GIVEN REQUEST - From the entries below, please gather each line containing the string "behind".

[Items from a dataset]
——
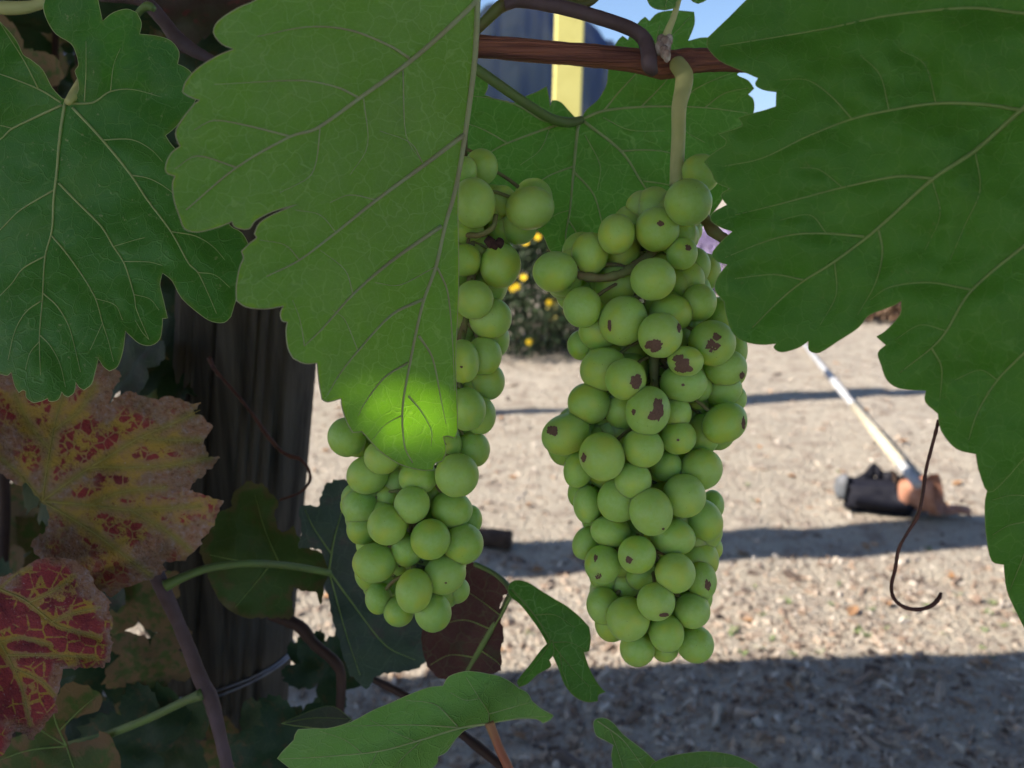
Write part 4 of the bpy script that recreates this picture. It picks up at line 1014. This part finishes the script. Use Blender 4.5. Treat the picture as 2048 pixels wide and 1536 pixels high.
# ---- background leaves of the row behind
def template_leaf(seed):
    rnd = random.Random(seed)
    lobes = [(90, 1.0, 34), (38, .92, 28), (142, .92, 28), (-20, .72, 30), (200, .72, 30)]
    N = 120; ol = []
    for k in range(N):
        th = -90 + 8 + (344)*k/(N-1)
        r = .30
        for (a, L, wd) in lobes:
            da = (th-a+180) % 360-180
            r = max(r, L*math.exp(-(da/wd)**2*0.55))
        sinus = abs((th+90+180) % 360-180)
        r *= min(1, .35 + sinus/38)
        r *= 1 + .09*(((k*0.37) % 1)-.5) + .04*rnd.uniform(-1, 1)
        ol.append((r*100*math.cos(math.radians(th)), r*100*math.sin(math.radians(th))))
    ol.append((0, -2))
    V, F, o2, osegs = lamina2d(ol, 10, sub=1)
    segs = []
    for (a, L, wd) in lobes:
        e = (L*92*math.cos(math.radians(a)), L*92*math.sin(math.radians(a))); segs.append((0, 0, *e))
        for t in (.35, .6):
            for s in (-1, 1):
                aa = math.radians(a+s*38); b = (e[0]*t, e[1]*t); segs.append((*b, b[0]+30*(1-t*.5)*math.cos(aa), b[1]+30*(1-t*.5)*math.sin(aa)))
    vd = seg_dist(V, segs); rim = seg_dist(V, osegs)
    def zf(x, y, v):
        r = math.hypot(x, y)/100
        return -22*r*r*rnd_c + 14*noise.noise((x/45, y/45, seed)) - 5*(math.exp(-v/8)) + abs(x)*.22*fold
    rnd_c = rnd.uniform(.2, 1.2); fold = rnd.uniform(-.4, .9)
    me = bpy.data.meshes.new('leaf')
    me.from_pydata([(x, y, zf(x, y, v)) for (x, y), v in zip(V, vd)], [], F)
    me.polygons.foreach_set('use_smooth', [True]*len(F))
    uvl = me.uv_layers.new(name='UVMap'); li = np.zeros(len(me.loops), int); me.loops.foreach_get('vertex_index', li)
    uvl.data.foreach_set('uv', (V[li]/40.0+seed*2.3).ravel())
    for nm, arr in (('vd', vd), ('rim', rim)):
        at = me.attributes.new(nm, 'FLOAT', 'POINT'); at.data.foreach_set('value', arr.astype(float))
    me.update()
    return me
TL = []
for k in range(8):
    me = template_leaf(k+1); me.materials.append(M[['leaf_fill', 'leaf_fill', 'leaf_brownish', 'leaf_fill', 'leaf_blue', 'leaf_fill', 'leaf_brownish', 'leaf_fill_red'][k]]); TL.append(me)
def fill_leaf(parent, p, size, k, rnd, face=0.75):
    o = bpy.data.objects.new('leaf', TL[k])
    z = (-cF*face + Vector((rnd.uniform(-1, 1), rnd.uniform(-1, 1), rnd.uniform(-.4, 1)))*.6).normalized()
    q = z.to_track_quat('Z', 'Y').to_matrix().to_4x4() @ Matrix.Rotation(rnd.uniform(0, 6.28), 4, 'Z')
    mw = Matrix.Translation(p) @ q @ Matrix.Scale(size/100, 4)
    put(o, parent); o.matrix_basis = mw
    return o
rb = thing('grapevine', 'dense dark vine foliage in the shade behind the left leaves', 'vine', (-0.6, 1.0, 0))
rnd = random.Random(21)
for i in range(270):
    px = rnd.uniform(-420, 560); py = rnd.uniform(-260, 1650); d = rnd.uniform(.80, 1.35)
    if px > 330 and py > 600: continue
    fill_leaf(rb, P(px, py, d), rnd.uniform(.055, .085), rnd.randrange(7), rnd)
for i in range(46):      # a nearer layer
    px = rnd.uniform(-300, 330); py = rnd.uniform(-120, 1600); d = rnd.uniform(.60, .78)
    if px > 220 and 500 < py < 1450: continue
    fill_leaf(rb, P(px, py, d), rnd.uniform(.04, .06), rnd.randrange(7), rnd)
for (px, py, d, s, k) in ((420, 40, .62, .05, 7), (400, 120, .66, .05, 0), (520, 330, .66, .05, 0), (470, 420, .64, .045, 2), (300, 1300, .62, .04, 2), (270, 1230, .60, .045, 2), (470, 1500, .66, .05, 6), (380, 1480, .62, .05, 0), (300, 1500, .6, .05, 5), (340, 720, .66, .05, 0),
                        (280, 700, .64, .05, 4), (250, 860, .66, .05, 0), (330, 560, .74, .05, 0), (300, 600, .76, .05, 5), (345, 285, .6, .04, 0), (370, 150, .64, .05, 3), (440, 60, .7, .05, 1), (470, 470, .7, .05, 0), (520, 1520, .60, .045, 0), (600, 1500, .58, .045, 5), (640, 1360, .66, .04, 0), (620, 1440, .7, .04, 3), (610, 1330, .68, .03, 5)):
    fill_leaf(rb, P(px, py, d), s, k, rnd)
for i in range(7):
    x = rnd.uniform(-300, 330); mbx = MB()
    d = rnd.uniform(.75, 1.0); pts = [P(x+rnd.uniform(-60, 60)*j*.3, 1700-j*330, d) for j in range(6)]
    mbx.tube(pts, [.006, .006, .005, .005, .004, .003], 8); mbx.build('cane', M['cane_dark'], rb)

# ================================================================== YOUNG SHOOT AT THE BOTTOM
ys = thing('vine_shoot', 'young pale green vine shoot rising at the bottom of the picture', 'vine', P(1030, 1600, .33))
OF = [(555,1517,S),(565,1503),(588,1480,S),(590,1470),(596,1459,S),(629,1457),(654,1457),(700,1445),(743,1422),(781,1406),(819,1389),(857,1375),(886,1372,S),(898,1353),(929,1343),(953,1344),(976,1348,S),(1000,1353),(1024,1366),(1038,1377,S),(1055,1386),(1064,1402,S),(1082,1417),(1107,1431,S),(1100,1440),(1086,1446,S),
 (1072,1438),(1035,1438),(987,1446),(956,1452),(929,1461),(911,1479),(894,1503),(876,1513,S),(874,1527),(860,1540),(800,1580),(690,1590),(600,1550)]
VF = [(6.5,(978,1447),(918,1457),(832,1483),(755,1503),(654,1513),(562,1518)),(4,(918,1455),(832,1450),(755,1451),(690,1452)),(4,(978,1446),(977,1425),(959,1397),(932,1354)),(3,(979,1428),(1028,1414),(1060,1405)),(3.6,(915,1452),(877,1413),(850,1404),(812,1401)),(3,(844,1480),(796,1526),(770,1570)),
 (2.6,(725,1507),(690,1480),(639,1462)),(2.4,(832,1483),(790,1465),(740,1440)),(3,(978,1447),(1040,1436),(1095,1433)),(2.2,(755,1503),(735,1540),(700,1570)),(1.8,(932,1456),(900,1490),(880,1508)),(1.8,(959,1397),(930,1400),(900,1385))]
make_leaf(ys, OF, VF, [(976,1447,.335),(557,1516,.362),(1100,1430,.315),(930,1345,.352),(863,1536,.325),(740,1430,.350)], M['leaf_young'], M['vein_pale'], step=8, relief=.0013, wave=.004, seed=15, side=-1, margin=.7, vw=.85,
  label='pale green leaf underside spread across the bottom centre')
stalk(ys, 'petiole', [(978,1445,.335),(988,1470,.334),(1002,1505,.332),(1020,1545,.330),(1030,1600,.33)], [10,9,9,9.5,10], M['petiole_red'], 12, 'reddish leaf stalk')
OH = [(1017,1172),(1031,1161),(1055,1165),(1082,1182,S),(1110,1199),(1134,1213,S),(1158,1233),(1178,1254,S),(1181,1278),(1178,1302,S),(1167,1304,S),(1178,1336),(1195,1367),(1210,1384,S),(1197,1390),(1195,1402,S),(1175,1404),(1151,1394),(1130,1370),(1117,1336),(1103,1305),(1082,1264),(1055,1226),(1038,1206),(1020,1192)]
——
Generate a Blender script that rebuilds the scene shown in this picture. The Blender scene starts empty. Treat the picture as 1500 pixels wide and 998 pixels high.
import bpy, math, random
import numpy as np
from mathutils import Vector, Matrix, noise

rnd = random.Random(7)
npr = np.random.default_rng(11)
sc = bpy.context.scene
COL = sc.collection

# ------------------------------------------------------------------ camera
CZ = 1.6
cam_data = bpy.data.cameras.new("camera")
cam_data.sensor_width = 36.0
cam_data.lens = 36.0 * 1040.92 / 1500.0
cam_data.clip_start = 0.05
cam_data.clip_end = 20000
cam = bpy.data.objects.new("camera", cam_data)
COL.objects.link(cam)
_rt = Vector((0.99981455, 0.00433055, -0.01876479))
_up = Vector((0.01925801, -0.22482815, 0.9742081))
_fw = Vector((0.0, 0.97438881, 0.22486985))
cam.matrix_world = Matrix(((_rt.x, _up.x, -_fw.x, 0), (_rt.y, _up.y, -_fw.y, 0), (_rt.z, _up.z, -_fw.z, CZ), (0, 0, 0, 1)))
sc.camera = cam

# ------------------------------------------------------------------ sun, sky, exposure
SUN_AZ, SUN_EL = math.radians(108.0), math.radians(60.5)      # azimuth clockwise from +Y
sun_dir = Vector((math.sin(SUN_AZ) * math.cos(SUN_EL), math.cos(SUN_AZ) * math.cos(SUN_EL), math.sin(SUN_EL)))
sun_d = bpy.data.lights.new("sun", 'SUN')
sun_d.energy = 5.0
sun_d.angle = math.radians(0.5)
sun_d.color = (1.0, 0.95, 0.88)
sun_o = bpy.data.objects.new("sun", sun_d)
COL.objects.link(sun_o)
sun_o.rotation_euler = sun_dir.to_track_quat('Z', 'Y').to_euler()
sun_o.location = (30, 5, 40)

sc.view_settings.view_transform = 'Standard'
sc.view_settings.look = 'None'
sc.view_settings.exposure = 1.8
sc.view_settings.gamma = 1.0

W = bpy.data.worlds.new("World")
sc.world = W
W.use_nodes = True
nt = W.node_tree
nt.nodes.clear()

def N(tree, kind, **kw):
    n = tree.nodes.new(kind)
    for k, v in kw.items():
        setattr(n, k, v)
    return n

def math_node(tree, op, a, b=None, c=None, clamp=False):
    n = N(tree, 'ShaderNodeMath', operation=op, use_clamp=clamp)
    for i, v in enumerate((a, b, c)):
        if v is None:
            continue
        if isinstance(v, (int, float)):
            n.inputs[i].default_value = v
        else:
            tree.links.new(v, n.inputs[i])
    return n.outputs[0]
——
EXERCISE ANSWER -
# ---- background leaves of the row behind
rb = thing('grapevine', 'dense dark vine foliage in the shade behind the left leaves', 'vine', (-0.6, 1.0, 0))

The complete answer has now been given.